Understanding The Loop

Naming the chase-withdraw dynamic

You're not fighting about the dishes. You're not fighting about texting back. You're fighting about safety.

One of you moves toward connection when stressed. One moves away. Both are trying to regulate. Both feel misunderstood. And the more one chases, the more the other withdraws. The more one withdraws, the more the other chases.

This is the loop. And it will keep running until you both see it clearly.

How The Loop Works

The Chase-Withdraw Cycle

Partner A feels disconnected
Partner A moves closer (texts, asks, reaches)
Partner B feels overwhelmed
Partner B pulls back (quiet, space, walls)
Partner A feels more disconnected
Partner A chases harder
Partner B withdraws further

Neither person is the problem. The loop is the problem. You're both reacting to each other's survival strategies.

Do This Together

Sit together. Read through this module out loud.

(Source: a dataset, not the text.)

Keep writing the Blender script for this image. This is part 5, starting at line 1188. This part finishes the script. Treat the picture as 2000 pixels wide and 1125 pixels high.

Be honest about which role you tend to play.

Exercise C1.1

Identify Your Positions

Most couples have one person who tends to chase and one who tends to withdraw. Sometimes it switches depending on the topic. Name your patterns.

Partner A
In conflict, I usually:
Partner B
In conflict, I usually:
Exercise C1.2

What The Loop Looks Like For Us

Describe a recent loop. Be specific. No blame. Just observation.

A recent time we got stuck in the loop:
Partner A felt:
Partner B felt:

Share Without Defending

Take turns sharing what you felt. The rule: You can't explain or defend. Just listen. Say "I hear you" and nothing else.

Why This Matters

The loop isn't about love. It's about nervous system regulation. When you see it as a pattern instead of a personality flaw, you stop blaming each other and start working together against the loop.

You're not enemies. You're two nervous systems trying to feel safe in opposite ways.

Exercise C1.3

Name The Loop

Give your loop a name. Something you can both reference when it starts. This creates distance between you and the pattern.